Hoje, Ana Clara tem um currículo invejável para a idade. Com títulos pelo juvenil e profissional do Vasco e pela seleção feminina sub-17, espera-se uma grande jogadora. E, para quem conversa com Ana, uma atleta com uma boa visão do panorama que cerca o esporte fora dos campos.
“O futebol feminino hoje, no Brasil, é muito amador. A falta de campeonatos é visível, muitas não focam somente no futebol de campo, jogam futsal também para não perder o ritmo, já que passam muito tempo sem jogar campo. A modalidade já evoluiu muito, mas as mulheres ainda continuam a começar a carreira muito tarde, e isso dificulta o trabalho e também reduz o numero de atletas ativas. Antes de haver qualquer incentivo financeiro e moral do governo ou privado, eu acho que as próprias instituições e/ou clubes deveriam incentivar mais”, reclama Ana, que também critica a postura de algumas altetas:”Muitas não levam a sério. O esporte também depende delas”.
Sobre possíveis adpatações do futebol masculino para o feminino, como a diminuição das traves, Ana Clara concorda. E ainda acrescenta algumas sugestões:”Uma menina de 15 anos não agüenta correr o mesmo tempo e a mesma distancia que são exigidas de uma atleta profissional, por exemplo. Poderiam surgir mudanças no tamanho e peso da bola, nas traves e no tempo de jogo também.”, explica.

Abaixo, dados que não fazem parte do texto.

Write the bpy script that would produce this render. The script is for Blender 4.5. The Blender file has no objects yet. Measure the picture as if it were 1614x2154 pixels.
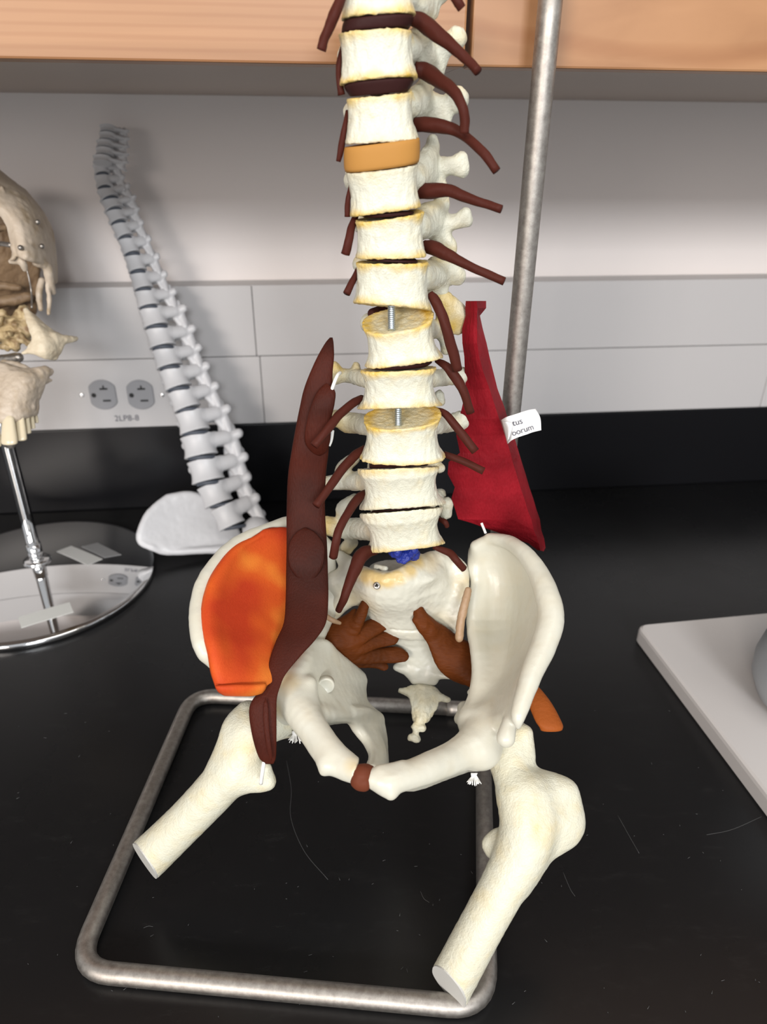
import bpy, bmesh, math, random
import numpy as np
from mathutils import Matrix, Vector

# ------------------------------------------------------------------ camera
F_PX, CX, CY, H = 1500.0, 807.0, 1077.0, 400.0        # focal in px, centre, camera height above counter (mm)
_d = np.array([-23.0, 2821.0, F_PX]); _d /= np.linalg.norm(_d)
_up = -_d
_fw = np.array([0, 0, 1.0]); _Y = _fw - _up*(_fw@_up); _Y /= np.linalg.norm(_Y)
_X = np.cross(_Y, _up)
R = np.array([_X, _Y, _up])                           # world = R @ cam(x right, y down, z forward)
scene = bpy.context.scene
cam_d = bpy.data.cameras.new('camera'); cam = bpy.data.objects.new('camera', cam_d)
scene.collection.objects.link(cam); scene.camera = cam
M = Matrix(((R[0, 0], -R[0, 1], -R[0, 2], 0), (R[1, 0], -R[1, 1], -R[1, 2], 0), (R[2, 0], -R[2, 1], -R[2, 2], H/1000), (0, 0, 0, 1)))
cam.matrix_world = M
cam_d.sensor_fit = 'VERTICAL'; cam_d.lens = 5.7; cam_d.sensor_height = 5.7*2154/F_PX
cam_d.sensor_width = cam_d.sensor_height*1614/2154
cam_d.clip_start = 0.01
cam_d.dof.use_dof = True; cam_d.dof.focus_distance = 0.385; cam_d.dof.aperture_fstop = 2.2

# ------------------------------------------------------------------ light
scene.view_settings.view_transform = 'Standard'; scene.view_settings.look = 'None'
scene.view_settings.gamma = 1; scene.view_settings.use_curve_mapping = False
scene.view_settings.exposure = 0.38
w = bpy.data.worlds.new('room_light'); scene.world = w; w.use_nodes = True
w.node_tree.nodes['Background'].inputs[0].default_value = (0.95, 0.97, 1.0, 1)
w.node_tree.nodes['Background'].inputs[1].default_value = 0.50
def area(name, loc, rot, size, power, col):
    l = bpy.data.lights.new(name, 'AREA'); l.shape = 'RECTANGLE'; l.size, l.size_y = size; l.energy = power; l.color = col
    o = bpy.data.objects.new(name, l); scene.collection.objects.link(o); o.location = loc; o.rotation_euler = rot
    return o
def aim(loc, tgt): return (Vector(tgt)-Vector(loc)).to_track_quat('-Z', 'Y').to_euler()
for nm, loc, tgt, size, pw, col in (
    ('ceiling_panel_light', (0.45, -0.35, 1.75), (0.1, 0.4, 0.1), (1.2, 0.6), 7, (1.0, 0.97, 0.92)),
    ('ceiling_panel_light_rear', (0.9, -3.9, 1.75), (0.1, 0.8, 0.2), (1.2, 0.6), 92, (0.95, 0.97, 1.0)),
    ('ceiling_panel_light_side', (-1.6, -3.3, 1.70), (-0.1, 0.8, 0.2), (1.2, 0.6), 62, (1.0, 0.92, 0.85)),
    ('window_light', (-1.6, -3.8, 0.95), (-0.1, 0.8, 0.3), (1.6, 0.9), 30, (1.0, 0.90, 0.84))):
    area(nm, loc, aim(loc, tgt), size, pw, col)

# ------------------------------------------------------------------ helpers
def P(px, py, t):
    return np.array([0, 0, H]) + (R@np.array([px-CX, py-CY, F_PX]))*(t*H/F_PX)
def T(py, yc):
    return yc/(R[1, 2]+R[1, 1]*(py-CY)/F_PX)
def mm(rpx, t): return rpx*t*H/F_PX
def proj(p):
    c = R.T@(np.asarray(p)-[0, 0, H]); return CX+F_PX*c[0]/c[2], CY+F_PX*c[1]/c[2]

_rs = np.random.RandomState(7); _lat = _rs.rand(32, 32, 32)
def noise(p, s):
    q = p/s; i = np.floor(q).astype(int); f = q-i; f = f*f*(3-2*f); out = 0
    for dx in (0, 1):
        for dy in (0, 1):
            for dz in (0, 1):
                wgt = (f[:, 0] if dx else 1-f[:, 0])*(f[:, 1] if dy else 1-f[:, 1])*(f[:, 2] if dz else 1-f[:, 2])
                out = out+wgt*_lat[(i[:, 0]+dx) % 32, (i[:, 1]+dy) % 32, (i[:, 2]+dz) % 32]
    return out*2-1

class Field:
    """solid modelled as a signed distance field in mm, meshed with surface nets"""
    def __init__(s, h=0.8): s.h = h; s.ops = []
    def add(s, fn, lo, hi, k=2.0, op='u'): s.ops.append((fn, np.array(lo, float), np.array(hi, float), k, op))
    def begin(s): s._save = s.ops; s.ops = []
    def end(s, k, op='u'):
        sub = s.ops; s.ops = s._save
        s.ops.append((sub, np.min([o[1] for o in sub], 0), np.max([o[2] for o in sub], 0), k, op))
    def cap(s, a, b, ra, rb, k=2.0, op='u', squash=None):
        a, b = np.array(a, float), np.array(b, float); ba = b-a; L2 = max(ba@ba, 1e-9)
        r = max(ra, rb)
        def fn(p):
            pa = p-a; hh = np.clip(pa@ba/L2, 0, 1); q = pa-hh[..., None]*ba
            if squash is not None:
                n, f = squash; dn = q@n; d = np.sqrt(np.maximum((q*q).sum(-1)-dn*dn, 0)+(dn/f)**2)
                return (d-(ra+(rb-ra)*hh))*min(1, max(f, .6))
            return np.sqrt((q*q).sum(-1))-(ra+(rb-ra)*hh)
        s.add(fn, np.minimum(a-r, b-r), np.maximum(a+r, b+r), k, op)
    def chain(s, pts, k=2.0, op='u', squash=None, wr=None):
        q = np.array([[*P(x, y, t), mm(r, t)] for x, y, t, r in pts])
        if len(q) == 1: return s.cap(q[0][:3], q[0][:3]+.01, q[0][3], q[0][3], k, op, squash)
        if len(q) > 2: q = cr1(q, 4)
        s.begin()
        for a, b in zip(q, q[1:]): s.cap(a[:3], b[:3], a[3], b[3], k, 'u', squash)
        s.end(k, op)
    def ell(s, c, axes, k=2.0, op='u'):
        c = np.array(c, float); A = np.array(axes, float); l = np.linalg.norm(A, axis=1); U = A/l[:, None]; m = l.min()
        def fn(p):
            q = (p-c)@U.T/l; return (np.sqrt((q*q).sum(-1))-1)*m
        e = l.max(); s.add(fn, c-e, c+e, k, op)
    def tri(s, a, b, c, ra, rb, rc, k=1.0):
        a, b, c = (np.array(v, float) for v in (a, b, c)); n = np.cross(b-a, c-a); n /= max(np.linalg.norm(n), 1e-9)
        Mi = np.linalg.pinv(np.stack([b-a, c-a, n], 1)); r = max(ra, rb, rc)
        def fn(p):
            uvw = (p-a)@Mi.T; u, v, d = uvw[..., 0], uvw[..., 1], uvw[..., 2]
            ins = (u >= 0) & (v >= 0) & (u+v <= 1)
            out = np.where(ins, np.abs(d)-(ra+(rb-ra)*u+(rc-ra)*v), 1e3)
            for p0, p1, r0, r1 in ((a, b, ra, rb), (b, c, rb, rc), (c, a, rc, ra)):
                e = p1-p0; pa = p-p0; hh = np.clip(pa@e/max(e@e, 1e-9), 0, 1); q = pa-hh[..., None]*e
                out = np.minimum(out, np.sqrt((q*q).sum(-1))-(r0+(r1-r0)*hh))
            return out
        s.add(fn, np.minimum(np.minimum(a, b), c)-r, np.maximum(np.maximum(a, b), c)+r, k, 'u')
    def sheet(s, grid, rad, sub=3, k=1.0):
        g = np.array([[P(*c[:3]) for c in row] for row in grid]); rr = np.array([[c[3] if len(c) > 3 else rad for c in row] for row in grid], float)
        g = np.concatenate([g, rr[..., None]], -1); g = cr_grid(g, sub); s.begin()
        for i in range(g.shape[0]-1):
            for j in range(g.shape[1]-1):
                A, B, C_, D = g[i, j], g[i, j+1], g[i+1, j], g[i+1, j+1]
                s.tri(A[:3], B[:3], C_[:3], A[3], B[3], C_[3], k); s.tri(B[:3], D[:3], C_[:3], B[3], D[3], C_[3], k)
        s.end(k)
    def cut(s, p0, n):
        p0 = np.array(p0, float); n = np.array(n, float)/np.linalg.norm(n)
        s.ops.append((lambda p: (p-p0)@n, None, None, 0.6, 'i'))
    def mesh(s, amp=0.0, ns=3.0, stain=None, smooth=1, zs=1.0):
        u = [o for o in s.ops if o[4] == 'u']
        lo = np.min([o[1] for o in u], 0)-3; hi = np.max([o[2] for o in u], 0)+3
        n = np.ceil((hi-lo)/s.h).astype(int)+1; Fd = np.full(n, 20.0, np.float32)
        ax = [lo[i]+np.arange(n[i])*s.h for i in range(3)]
        for fn, l, h_, k, op in s.ops:
            if l is None: i0 = np.zeros(3, int); i1 = n
            else:
                m = k+2.5; i0 = np.clip(((l-m-lo)/s.h).astype(int), 0, n); i1 = np.clip(((h_+m-lo)/s.h).astype(int)+2, 0, n)
            if np.any(i1-i0 <= 0): continue
            if isinstance(fn, list):
                d = np.full(i1-i0, 20.0, np.float32)
                for f2, l2, h2, _, _ in fn:
                    j0 = np.maximum(((l2-m-lo)/s.h).astype(int), i0); j1 = np.minimum(((h2+m-lo)/s.h).astype(int)+2, i1)
                    if np.any(j1-j0 <= 0): continue
                    g2 = np.stack(np.meshgrid(*[ax[i][j0[i]:j1[i]] for i in range(3)], indexing='ij'), -1)
                    ss_ = tuple(slice(j0[i]-i0[i], j1[i]-i0[i]) for i in range(3)); d[ss_] = np.minimum(d[ss_], f2(g2))
            else: g = np.stack(np.meshgrid(*[ax[i][i0[i]:i1[i]] for i in range(3)], indexing='ij'), -1)
            sl = tuple(slice(i0[i], i1[i]) for i in range(3)); b = Fd[sl]
            if isinstance(fn, list): pass
            elif g.shape[0]*g.shape[1]*g.shape[2] > 400000 and l is None:
                d = np.concatenate([fn(x[None]) for x in g], 0)
            else: d = fn(g)
            if op == 'u': hh = np.maximum(k-np.abs(b-d), 0)/k; Fd[sl] = np.minimum(b, d)-hh*hh*k*.25
            else:
                if op == 's': d = -d
                hh = np.maximum(k-np.abs(b-d), 0)/k; Fd[sl] = np.maximum(b, d)+hh*hh*k*.25
        # surface nets
        ins = Fd < 0; c = [slice(0, -1), slice(1, None)]
        cnt = np.zeros(np.array(n)-1, np.float32); acc = np.zeros(tuple(np.array(n)-1)+(3,), np.float32)
        for axis in range(3):
            o1, o2 = [a for a in range(3) if a != axis]
            for e1 in (0, 1):
                for e2 in (0, 1):
                    A = [None]*3; B = [None]*3; A[axis] = c[0]; B[axis] = c[1]; A[o1] = B[o1] = c[e1]; A[o2] = B[o2] = c[e2]
                    fa, fb = Fd[tuple(A)], Fd[tuple(B)]; x = (fa < 0) != (fb < 0)
                    t = np.where(x, fa/np.where(x, fa-fb, 1), 0)
                    cnt += x; acc[..., axis] += t*x; acc[..., o1] += e1*x; acc[..., o2] += e2*x
        m = cnt > 0; idx = np.full(m.shape, -1, np.int64); idx[m] = np.arange(m.sum())
        v = (np.argwhere(m)+acc[m]/cnt[m][:, None])*s.h+lo
        faces = []
        for axis in range(3):
            o1, o2 = (axis+1) % 3, (axis+2) % 3
            A = [slice(1, -1)]*3; B = [slice(1, -1)]*3; A[axis] = slice(0, -1); B[axis] = slice(1, None)
            a, b = ins[tuple(A)], ins[tuple(B)]
            for flip in (0, 1):
                e = np.argwhere((a & ~b) if flip == 0 else (~a & b))
                if not len(e): continue
                off = np.ones(3, int); off[axis] = 0; e = e+off
                q = []
                for d1, d2 in ((0, 0), (1, 0), (1, 1), (0, 1)):
                    z = e.copy(); z[:, o1] -= (1-d1); z[:, o2] -= (1-d2); q.append(idx[z[:, 0], z[:, 1], z[:, 2]])
                q = np.stack(q, 1); faces.append(q if flip == 0 else q[:, ::-1])
        f = np.concatenate(faces); f = f[(f >= 0).all(1)]
        for _ in range(smooth):
            nb = np.zeros_like(v); ct = np.zeros(len(v))
            for i, j in ((0, 1), (1, 2), (2, 3), (3, 0)):
                for a_, b_ in ((i, j), (j, i)):
                    for ch in range(3): nb[:, ch] += np.bincount(f[:, a_], v[f[:, b_], ch], len(v))
                    ct += np.bincount(f[:, a_], minlength=len(v))
            v = v*.5+.5*nb/np.maximum(ct, 1)[:, None]
        if amp:
            fn_ = np.cross(v[f[:, 2]]-v[f[:, 0]], v[f[:, 3]]-v[f[:, 1]]); vn = np.zeros_like(v)
            for i in range(4):
                for ch in range(3): vn[:, ch] += np.bincount(f[:, i], fn_[:, ch], len(v))
            vn /= np.maximum(np.linalg.norm(vn, axis=1), 1e-9)[:, None]
            msk = np.ones(len(v))
            for o_ in s.ops:
                if o_[4] == 'i': msk *= np.clip((np.abs(o_[0](v))-.5)/1.2, 0, 1)
            v = v+vn*(msk*amp*(noise(v*[1, 1, zs], ns)+.5*noise((v+9)*[1, 1, zs], ns*.45)))[:, None]
        st = stain(v) if stain is not None else None
        return v, f, st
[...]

Entre perspectivas e sonhos, Ana Clara não tem dúvidas: entre ser campeã do mundo e medalha de ouro nas Olimpíadas do Rio, a segunda opção é prioridade nos objetivos da carreira. “Eu estaria no meu país, sendo agraciada por toda a nossa torcida , perto da minha família e dos meus amigos que tanto me apoiam. Acho que não haveria sensação melhor.”, finaliza.